* WHAT YOU HAVE TO DO:
Print the entries that appear below, exactly as written and without their pictures.

* RECORDS FOR PROCESSING:
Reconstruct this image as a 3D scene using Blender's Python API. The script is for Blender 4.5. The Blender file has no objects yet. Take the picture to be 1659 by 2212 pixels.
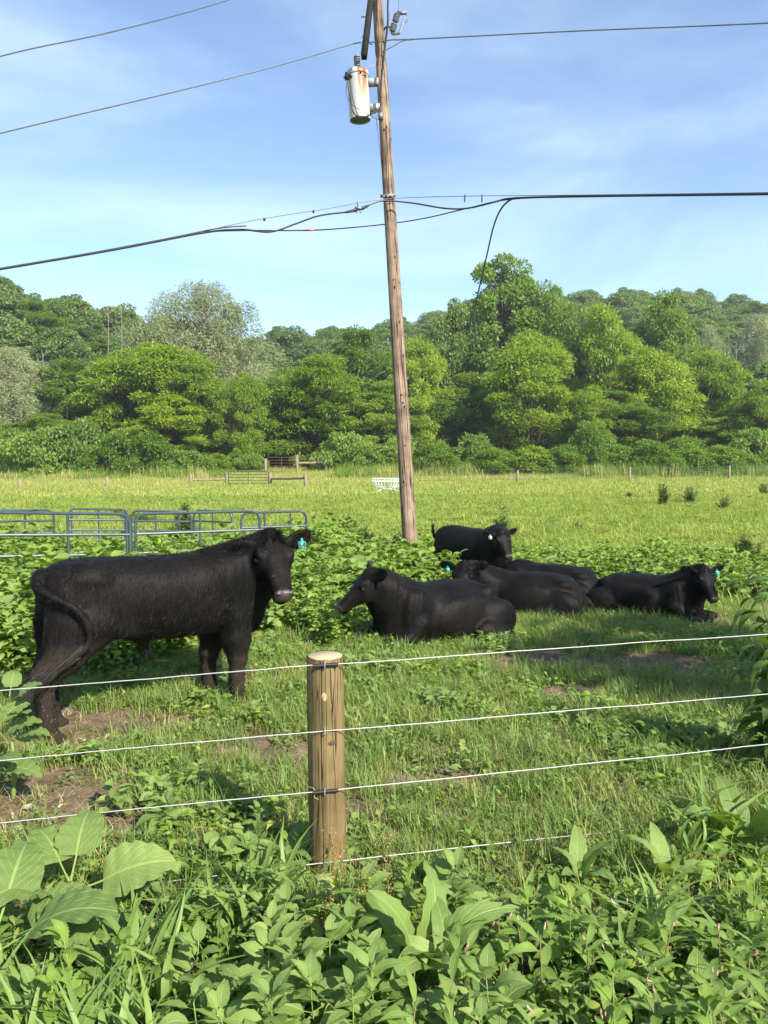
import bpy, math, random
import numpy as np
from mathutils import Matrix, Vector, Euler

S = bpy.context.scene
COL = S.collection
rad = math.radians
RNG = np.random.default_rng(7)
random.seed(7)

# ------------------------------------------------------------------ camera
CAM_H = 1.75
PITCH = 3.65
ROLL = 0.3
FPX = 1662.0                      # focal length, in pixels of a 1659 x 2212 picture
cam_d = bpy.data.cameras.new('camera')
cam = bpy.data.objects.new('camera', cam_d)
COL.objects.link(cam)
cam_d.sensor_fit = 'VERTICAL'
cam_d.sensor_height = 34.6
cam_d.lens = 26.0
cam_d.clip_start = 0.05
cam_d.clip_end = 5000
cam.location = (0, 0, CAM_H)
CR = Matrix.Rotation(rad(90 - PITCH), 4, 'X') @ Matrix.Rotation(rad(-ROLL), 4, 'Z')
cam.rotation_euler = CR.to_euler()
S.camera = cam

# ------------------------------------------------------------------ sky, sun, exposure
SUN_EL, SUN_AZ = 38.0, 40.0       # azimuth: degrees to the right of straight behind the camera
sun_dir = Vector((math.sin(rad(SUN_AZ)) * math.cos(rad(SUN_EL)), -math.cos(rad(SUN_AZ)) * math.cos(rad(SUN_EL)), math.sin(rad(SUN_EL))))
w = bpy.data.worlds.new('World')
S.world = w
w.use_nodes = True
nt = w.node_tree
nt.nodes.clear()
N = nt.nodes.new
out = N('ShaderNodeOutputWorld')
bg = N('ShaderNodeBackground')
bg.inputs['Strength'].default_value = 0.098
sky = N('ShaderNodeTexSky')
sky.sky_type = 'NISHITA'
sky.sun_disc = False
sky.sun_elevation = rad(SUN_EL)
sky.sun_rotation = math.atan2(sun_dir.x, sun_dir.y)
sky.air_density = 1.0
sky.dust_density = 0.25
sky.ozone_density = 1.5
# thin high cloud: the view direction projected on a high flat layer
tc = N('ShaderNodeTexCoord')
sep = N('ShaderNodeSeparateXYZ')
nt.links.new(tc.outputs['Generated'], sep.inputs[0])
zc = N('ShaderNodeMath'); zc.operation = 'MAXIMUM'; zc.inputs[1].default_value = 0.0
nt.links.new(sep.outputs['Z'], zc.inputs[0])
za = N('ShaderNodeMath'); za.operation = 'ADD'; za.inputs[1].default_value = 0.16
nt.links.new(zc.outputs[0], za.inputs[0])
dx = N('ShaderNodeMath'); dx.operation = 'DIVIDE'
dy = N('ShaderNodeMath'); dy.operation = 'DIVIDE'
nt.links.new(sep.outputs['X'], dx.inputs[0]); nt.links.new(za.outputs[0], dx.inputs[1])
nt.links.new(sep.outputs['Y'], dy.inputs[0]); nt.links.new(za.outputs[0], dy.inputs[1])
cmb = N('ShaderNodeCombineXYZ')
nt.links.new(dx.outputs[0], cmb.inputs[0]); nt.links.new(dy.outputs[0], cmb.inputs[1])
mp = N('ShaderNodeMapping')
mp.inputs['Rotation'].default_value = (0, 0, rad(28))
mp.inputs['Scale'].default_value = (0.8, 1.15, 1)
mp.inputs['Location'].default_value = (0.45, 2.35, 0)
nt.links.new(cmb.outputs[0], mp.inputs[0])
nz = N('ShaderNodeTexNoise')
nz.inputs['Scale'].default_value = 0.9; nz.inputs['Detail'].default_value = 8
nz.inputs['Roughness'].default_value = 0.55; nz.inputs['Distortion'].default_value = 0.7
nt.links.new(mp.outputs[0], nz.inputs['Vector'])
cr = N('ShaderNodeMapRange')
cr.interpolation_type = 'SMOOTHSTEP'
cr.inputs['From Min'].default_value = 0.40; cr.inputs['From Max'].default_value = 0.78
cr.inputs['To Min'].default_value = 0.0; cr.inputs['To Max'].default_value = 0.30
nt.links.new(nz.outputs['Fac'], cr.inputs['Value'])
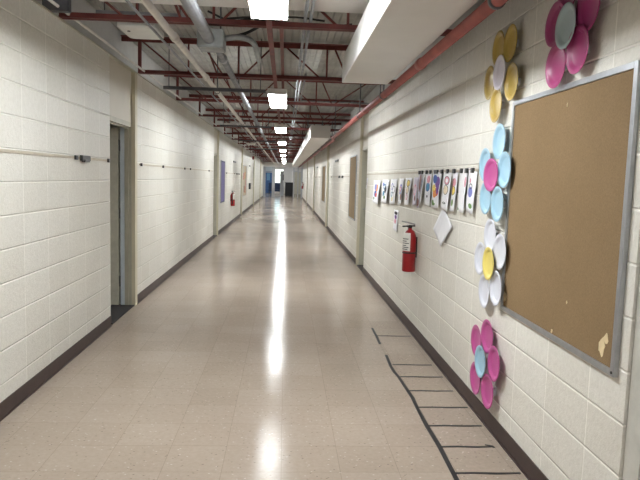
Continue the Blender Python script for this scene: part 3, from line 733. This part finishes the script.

* WRITTEN SOLUTION:
Reconstruct this image as a 3D scene using Blender's Python API. The script is for Blender 4.5. The Blender file has no objects yet. Take the picture to be 1659 by 2212 pixels.
import bpy, math, random
import numpy as np
from mathutils import Matrix, Vector, Euler

S = bpy.context.scene
COL = S.collection
rad = math.radians
RNG = np.random.default_rng(7)
random.seed(7)

# ------------------------------------------------------------------ camera
CAM_H = 1.75
PITCH = 3.65
ROLL = 0.3
FPX = 1662.0                      # focal length, in pixels of a 1659 x 2212 picture
cam_d = bpy.data.cameras.new('camera')
cam = bpy.data.objects.new('camera', cam_d)
COL.objects.link(cam)
cam_d.sensor_fit = 'VERTICAL'
cam_d.sensor_height = 34.6
cam_d.lens = 26.0
cam_d.clip_start = 0.05
cam_d.clip_end = 5000
cam.location = (0, 0, CAM_H)
CR = Matrix.Rotation(rad(90 - PITCH), 4, 'X') @ Matrix.Rotation(rad(-ROLL), 4, 'Z')
cam.rotation_euler = CR.to_euler()
S.camera = cam

# ------------------------------------------------------------------ sky, sun, exposure
SUN_EL, SUN_AZ = 38.0, 40.0       # azimuth: degrees to the right of straight behind the camera
sun_dir = Vector((math.sin(rad(SUN_AZ)) * math.cos(rad(SUN_EL)), -math.cos(rad(SUN_AZ)) * math.cos(rad(SUN_EL)), math.sin(rad(SUN_EL))))
w = bpy.data.worlds.new('World')
S.world = w
w.use_nodes = True
nt = w.node_tree
nt.nodes.clear()
N = nt.nodes.new
out = N('ShaderNodeOutputWorld')
bg = N('ShaderNodeBackground')
bg.inputs['Strength'].default_value = 0.098
sky = N('ShaderNodeTexSky')
sky.sky_type = 'NISHITA'
sky.sun_disc = False
sky.sun_elevation = rad(SUN_EL)
sky.sun_rotation = math.atan2(sun_dir.x, sun_dir.y)
sky.air_density = 1.0
sky.dust_density = 0.25
sky.ozone_density = 1.5
# thin high cloud: the view direction projected on a high flat layer
tc = N('ShaderNodeTexCoord')
sep = N('ShaderNodeSeparateXYZ')
nt.links.new(tc.outputs['Generated'], sep.inputs[0])
zc = N('ShaderNodeMath'); zc.operation = 'MAXIMUM'; zc.inputs[1].default_value = 0.0
nt.links.new(sep.outputs['Z'], zc.inputs[0])
za = N('ShaderNodeMath'); za.operation = 'ADD'; za.inputs[1].default_value = 0.16
nt.links.new(zc.outputs[0], za.inputs[0])
dx = N('ShaderNodeMath'); dx.operation = 'DIVIDE'
dy = N('ShaderNodeMath'); dy.operation = 'DIVIDE'
nt.links.new(sep.outputs['X'], dx.inputs[0]); nt.links.new(za.outputs[0], dx.inputs[1])
nt.links.new(sep.outputs['Y'], dy.inputs[0]); nt.links.new(za.outputs[0], dy.inputs[1])
cmb = N('ShaderNodeCombineXYZ')
nt.links.new(dx.outputs[0], cmb.inputs[0]); nt.links.new(dy.outputs[0], cmb.inputs[1])
mp = N('ShaderNodeMapping')
mp.inputs['Rotation'].default_value = (0, 0, rad(28))
mp.inputs['Scale'].default_value = (0.8, 1.15, 1)
mp.inputs['Location'].default_value = (0.45, 2.35, 0)
nt.links.new(cmb.outputs[0], mp.inputs[0])
nz = N('ShaderNodeTexNoise')
nz.inputs['Scale'].default_value = 0.9; nz.inputs['Detail'].default_value = 8
nz.inputs['Roughness'].default_value = 0.55; nz.inputs['Distortion'].default_value = 0.7
nt.links.new(mp.outputs[0], nz.inputs['Vector'])
cr = N('ShaderNodeMapRange')
cr.interpolation_type = 'SMOOTHSTEP'
cr.inputs['From Min'].default_value = 0.40; cr.inputs['From Max'].default_value = 0.78
cr.inputs['To Min'].default_value = 0.0; cr.inputs['To Max'].default_value = 0.30
nt.links.new(nz.outputs['Fac'], cr.inputs['Value'])
Continue the Blender Python script for this scene: part 3, from line 733. This part finishes the script.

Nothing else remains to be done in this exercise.